Ertesi gün sabah erkenden kalktım. Toplantının yarım saat öncesinden güç bela bağlantıyı kurdum. Şimdi bir başka sorunum var. Acaba ne giysem? Normalde bir bakanın basın toplantısına giderken hem onun makamına saygı, hem de temsil ettiğim gazetemi layıkıyla temsil edebilmek için laci takımımı çeker, bordo kravatımı bağlardım tabii ki. Ama şimdi evden bağlanırken, millet "Ne o? Karantina günlerinde evinde takım elbiseyle mi dolaşıyorsun?" diye dalga geçmez mi?
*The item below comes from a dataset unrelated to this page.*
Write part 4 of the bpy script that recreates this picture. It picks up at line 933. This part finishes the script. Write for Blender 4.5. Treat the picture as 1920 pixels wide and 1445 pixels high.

En iyisi toplantıya katılan diğer gazetecilerin pencerelerine göz atmak. Ertuğrul Özkök'e bakıyorum, gayet spor. Ali Eyüboğlu kardeşim gömlekli. Eh, o zaman benim için de şöyle canlı mavi bir gömlek yeterli. Derken, toplantı başlıyor. Nasıl söz alacağımı bilemiyorum. Ekranın sağında duran mikrofon düğmesine basıp duruyorum, olmuyor. Merkeze telefon edip soracağım ama zaten bağlantıyı telefonumla kurmuşum, mümkün değil. O sırada telefonumda bir ikaz beliriyor: "Piliniz azaldı..." Allah'ım, şu acemiliğe bakar mısınız? Telefonumu şarj etmeyi unutmuşum. Bir yandan toplantıyı takip etmeye çalışıyor, diğer taraftan tripot'a yerleştirdiğim telefona uzatma kablosu bulup, şarj cihazı takmaya uğraşıyorum. Bakan Soylu, "Bir dakikamız kaldı, son soruyu alayım" deyince mikrofon tuşuna basıp, adeta canhıraş bir feryatla sorumu soruyorum. Bakan Soylu büyük bir nezaketle bana yanıt veriyor. Ama yüzündeki şaşkın ve telaşlı ifadeyi de fark etmiyor değilim. Meğer bendeniz şarjla filan uğraşırken, kamerayı kapatmışım. Bakan konuşuyor ama kiminle konuştuğunu göremiyor. Yani benim video konferans yöntemli basın toplantısının konferansı var ama videosu yok..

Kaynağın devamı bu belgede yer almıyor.